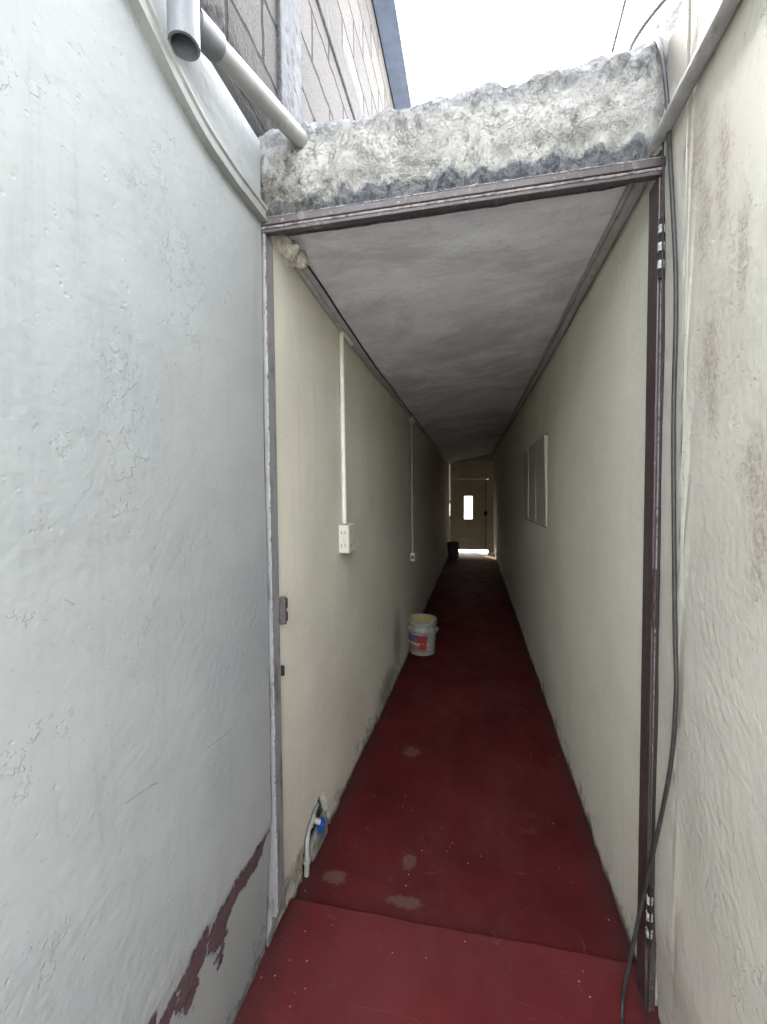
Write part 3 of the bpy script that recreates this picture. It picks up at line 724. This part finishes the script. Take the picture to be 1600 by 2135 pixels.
d = MB(); d.tube(catmull([(.405, 1.27, 2.54), (.42, 1.30, 2.62), (.47, 1.30, 2.69), (.53, 1.28, 2.735), (.60, 1.22, 2.755), (.8, 1.0, 2.8)], 8), .0058, 8)
tag(d.done('cable', M_wire, smooth=True), 'black cable looping off the beam against the white sky', 'cable')
d = MB(); d.tube([(.358, 1.27, 2.54), (.361, 1.27, 2.577), (.394, 1.268, 2.713), (.46, 1.26, 2.98), (.6, 1.25, 3.6)], .0042, 8)
tag(d.done('wire', M_wire), 'thin dark wire rising from the beam into the white sky', 'wire')

# ------------------------------------------------------------------ shuttered window
W = empty('shuttered_window', (.47, 3.48, 1.178), 'cream painted metal window with closed shutters in the passage wall', 'window')
d = MB(); d.box(.560, .580, 2.80, 4.16, 1.14, 1.84); d.done('back_panel', M_dark, W)
d = MB(); d.box(.478, .505, 2.842, 4.118, 1.180, 1.200); d.box(.478, .505, 2.842, 4.118, 1.778, 1.798); d.box(.478, .505, 4.09, 4.118, 1.2005, 1.7775); d.done('frame', M_panel, W, bevel=.002)
def shutter(ya, yb, xa, xb, tilt, lean=0.):
    Mx = Matrix.Translation((0, 0, 0)); s_ = MB(); z0, z1 = 1.186, 1.790
    v = []
    for (y, x) in ((ya, xa), (yb, xb)):
        for z in (z0, z1):
            t = (z - z0) / (z1 - z0)
            for dx in (0, .030): v.append(s_.b.verts.new((x - tilt * t + dx, y + (lean * t if y == ya else 0), z)))
    # v: ya z0 (0,1) ya z1 (2,3) yb z0 (4,5) yb z1 (6,7)
    for f in ((0, 4, 6, 2), (1, 3, 7, 5), (0, 2, 3, 1), (4, 5, 7, 6), (2, 6, 7, 3), (0, 1, 5, 4)): s_.b.faces.new([v[i] for i in f])
    return s_.done('shutter', M_panel, W, bevel=.004)
shutter(2.858, 3.30, .459, .461, .010, .035); shutter(3.315, 3.74, .457, .461, .003); shutter(3.755, 4.10, .456, .460, .002)

# ------------------------------------------------------------------ far end: header and street door
d = MB(); d.box(-.60, .52, 10.50, 10.64, 2.215, 2.49); tag(d.done('header_wall', M_header), 'plain plaster header above the street door at the far end', 'wall')
DR = empty('street_door', (-.1, 10.5, 0), 'dull cream steel street door with a bright slit window at the far end', 'door')
d = MB(); d.box(-.58, -.566, 10.46, 10.56, 0, 2.213); d.box(.345, .478, 10.48, 10.56, .0, 2.213); d.box(-.5655, .3445, 10.49, 10.55, 2.185, 2.213); fr = d.done('frame', M_dframe, DR, bevel=.004)
d = MB(); d.box(-.5655, .3445, 10.50, 10.55, 1.815, 2.184); d.done('transom_panel', M_door, DR)
d = MB(); d.box(-.5655, .3445, 10.465, 10.555, 1.780, 1.813); d.done('transom_bar', M_dframe, DR, bevel=.006)
# leaf built round the window slit
lf = MB(); WX0, WX1, WZ0, WZ1 = -.235, -.028, .800, 1.379
lf.box(-.5652, WX0, 10.505, 10.540, .038, 1.779); lf.box(WX1, .3025, 10.505, 10.540, .038, 1.779)
lf.box(WX0 + .0001, WX1 - .0001, 10.505, 10.540, .038, WZ0); lf.box(WX0 + .0001, WX1 - .0001, 10.505, 10.540, WZ1, 1.779)
leaf = lf.done('leaf', M_door, DR)
d = MB()
for z in (1.40, .845, .33, .12): d.box(-.555, -.242 if WZ0 < z < WZ1 else .285, 10.499, 10.5045, z - .012, z + .012)
d.box(-.555, .285, 10.497, 10.5045, .066, .10); d.done('rail', M_door, leaf, bevel=.002)
d = MB(); d.box(.286, .302, 10.495, 10.5045, .07, 1.775); d.done('edge_stile', M_black, leaf)
d = MB(); d.box(.245, .325, 10.470, 10.494, .90, 1.0); d.tube([(.25, 10.455, .95), (.32, 10.455, .95)], .012, 10); d.done('lock', M_black, leaf, bevel=.004)
d = MB(); d.box(.303, .3445, 10.50, 10.54, .038, 1.778); d.done('side_strip', M_dframe, fr)
d = MB(); d.box(WX0, WX1, 10.520, 10.524, WZ0, WZ1); d.done('pane', M_glass, leaf)
d = MB(); d.tube([(-.575, 10.452, z) for z in (1.20, 1.28)], .012, 10); d.tube([(-.575, 10.452, z) for z in (.80, .88)], .012, 10); d.done('hinge', M_black, fr)

# ------------------------------------------------------------------ buckets
def bucket(C, rb, rt, h, mats, label):
    Bk = empty('bucket', C, label, 'bucket'); C = Vector(C); s_ = rt / .130
    z = lambda f: h * f
    rr = lambda f: rb + (rt - .006 - rb) * f
    d = MB(); d.lathe(C, [(.001, .004), (rb - .006, .004), (rb - .003, 0), (rb, .006), (rr(.60), z(.60))], 48)
    d.lathe(C, [(rr(.60), z(.60)), (rr(.60) + .012, z(.605)), (rr(.64) + .014, z(.70)), (rr(.76) + .011, z(.69)), (rr(.80), z(.80))], 48)
    d.lathe(C, [(rr(.80), z(.80)), (rr(.88), z(.875)), (rr(.90) + .007, z(.88)), (rr(.93) + .008, z(.935)), (rr(.93), z(.94)), (rr(.96), z(.96)), (rt, z(.965)), (rt + .002, z(.985)), (rt - .002, z(1.0)), (rt - .009, z(1.0)), (rt - .010, z(.97))], 48)
    body = d.done('body', mats[0], Bk, smooth=True)
    d = MB(); d.lathe(C, [(rt - .0095, z(.985)), (rr(.7) - .008, z(.7)), (rb - .006, .012), (.001, .010)], 48); d.done('inside', mats[1], Bk, smooth=True)
    for a in (0.15, math.pi + .15):
        P = C + Vector((math.cos(a), math.sin(a), 0)) * (rr(.68) + .016) + Vector((0, 0, z(.69)))
        d = MB(); d.tube([P - Vector((math.cos(a), math.sin(a), 0)) * .006, P + Vector((math.cos(a), math.sin(a), 0)) * .008], .012, 12); d.done('handle_lug', mats[0], Bk, smooth=True)
    pts = []
    for k in range(25):
        a = .15 + math.pi + math.pi * k / 24; rad = rr(.68) + .020
        pts.append(C + Vector((math.cos(a) * rad, math.sin(a) * rad, z(.69) - .018 * math.sin(math.pi * k / 24))))
    d = MB(); d.tube(pts, .0022, 8); d.done('handle', mats[3], Bk, smooth=True)
    return Bk, rr, z
BK, rr, z = bucket((-.450, 3.66, .003), .115, .132, .305, (M_bkt, M_bin, None, M_condd), 'paint splashed white bucket with torn red label on the red floor')
lb = bmesh.new(); rows = []
for j in range(15):
    f = .09 + .50 * j / 14; row = []
    for i in range(41):
        a = R(-162 + 138 * i / 40); rd = rr(f) + .0015
        row.append(lb.verts.new(Vector((-.450, 3.66, .003)) + Vector((math.cos(a) * rd, math.sin(a) * rd, .305 * f))))
    rows.append(row)
for a, c_ in zip(rows, rows[1:]):
    for k in range(40): lb.faces.new((a[k], a[k + 1], c_[k + 1], c_[k]))
k_ = MB(); k_.b.free(); k_.b = lb; k_.done('paper_label', M_label, BK, smooth=True)
bucket((-.44, 9.25, .003), .115, .135, .36, (M_bkt2, M_bkt2, None, M_black), 'dark bucket standing in shadow near the street door')
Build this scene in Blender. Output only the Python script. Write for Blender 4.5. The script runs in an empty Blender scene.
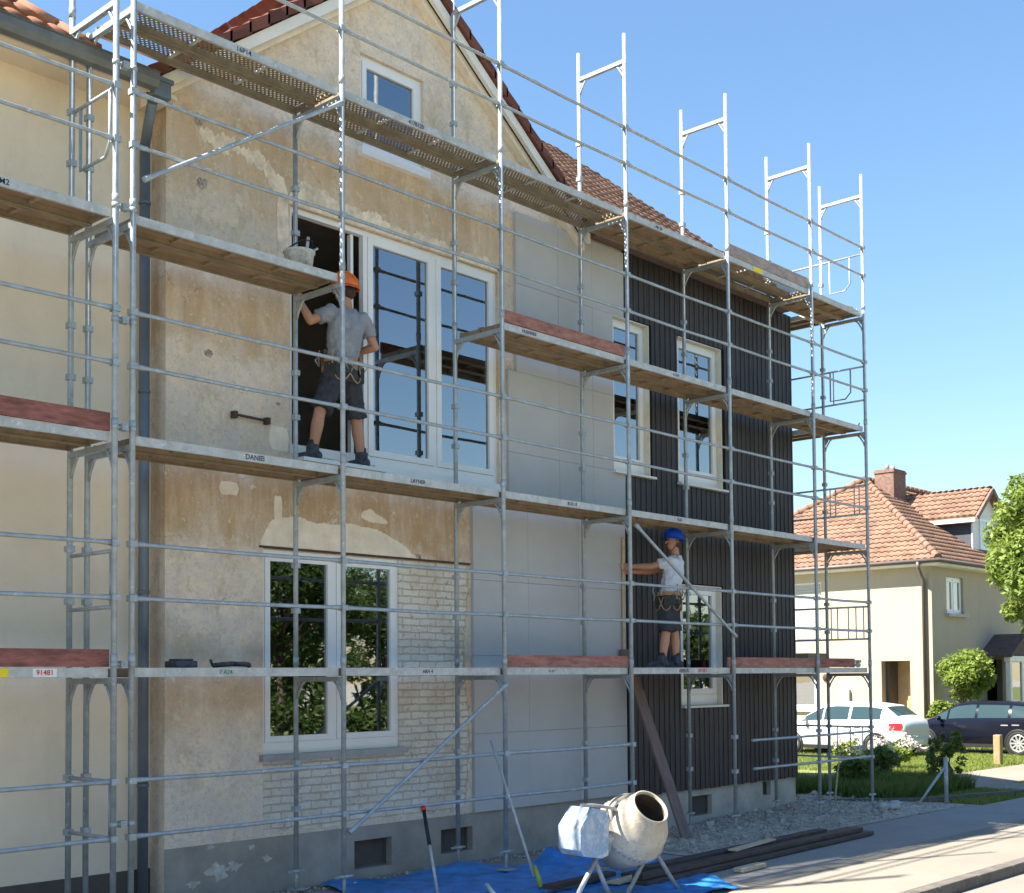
import bpy, math, random
import numpy as np
from mathutils import Vector, Matrix
random.seed(7); rng = np.random.default_rng(11)
S = bpy.context.scene; COL = S.collection
R = math.radians

# ------------------------------------------------------------------ materials
class NT:
    def __init__(s, name):
        s.m = bpy.data.materials.new(name); s.m.use_nodes = True
        s.t = s.m.node_tree; s.t.nodes.clear()
        s.out = s.n('ShaderNodeOutputMaterial'); s.p = s.n('ShaderNodeBsdfPrincipled')
        s.l(s.p.outputs[0], s.out.inputs[0])
    def n(s, typ, **kw):
        nd = s.t.nodes.new(typ)
        for k, v in kw.items():
            if hasattr(nd, k): setattr(nd, k, v)
            else: nd.inputs[k.replace('_', ' ')].default_value = v
        return nd
    def l(s, a, b): s.t.links.new(a, b)
    def pos(s):
        if not hasattr(s, '_pos'): s._pos = s.n('ShaderNodeNewGeometry').outputs['Position']
        return s._pos
    def noise(s, scale, detail=4, rough=.6, stretch=None, out='Fac'):
        v = s.pos()
        if stretch:
            mp = s.n('ShaderNodeMapping'); mp.inputs['Scale'].default_value = stretch
            s.l(v, mp.inputs[0]); v = mp.outputs[0]
        nd = s.n('ShaderNodeTexNoise', Scale=scale, Detail=detail, Roughness=rough)
        s.l(v, nd.inputs['Vector']); return nd.outputs[out]
    def ramp(s, fac, stops):
        r = s.n('ShaderNodeValToRGB'); e = r.color_ramp.elements
        while len(e) < len(stops): e.new(.5)
        for i, (p, c) in enumerate(stops):
            e[i].position = p
            e[i].color = (c, c, c, 1) if isinstance(c, (int, float)) else (*c, 1)
        s.l(fac, r.inputs[0]); return r.outputs[0]
    def mix(s, fac, a, b, mode='MIX'):
        m = s.n('ShaderNodeMix', data_type='RGBA', blend_type=mode)
        for v, i in ((fac, 0), (a, 6), (b, 7)):
            if isinstance(v, (int, float)): m.inputs[i].default_value = v
            elif isinstance(v, tuple): m.inputs[i].default_value = (*v, 1)
            else: s.l(v, m.inputs[i])
        return m.outputs[2]
    def math(s, op, a, b=0.0, c=0.0):
        m = s.n('ShaderNodeMath', operation=op)
        for i, v in enumerate((a, b, c)):
            if isinstance(v, (int, float)): m.inputs[i].default_value = v
            else: s.l(v, m.inputs[i])
        return m.outputs[0]
    def bump(s, h, strength=.3, dist=.02):
        b = s.n('ShaderNodeBump', Strength=strength, Distance=dist)
        s.l(h, b.inputs['Height']); s.l(b.outputs[0], s.p.inputs['Normal'])
    def base(s, c):
        if isinstance(c, tuple): s.p.inputs['Base Color'].default_value = (*c, 1)
        else: s.l(c, s.p.inputs['Base Color'])
    def set(s, rough=.7, metal=0., spec=.4):
        s.p.inputs['Roughness'].default_value = rough; s.p.inputs['Metallic'].default_value = metal
        s.p.inputs['Specular IOR Level'].default_value = spec; return s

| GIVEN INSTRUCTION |
Start at the line containing "Build this scene" and stop at the line containing "R = math.radians"; transcribe those lines exactly, skipping pictures.

| RESULT FOR THIS TASK |
Build this scene in Blender. Output only the Python script. Write for Blender 4.5. The script runs in an empty Blender scene.
import bpy, math, random
import numpy as np
from mathutils import Vector, Matrix
random.seed(7); rng = np.random.default_rng(11)
S = bpy.context.scene; COL = S.collection
R = math.radians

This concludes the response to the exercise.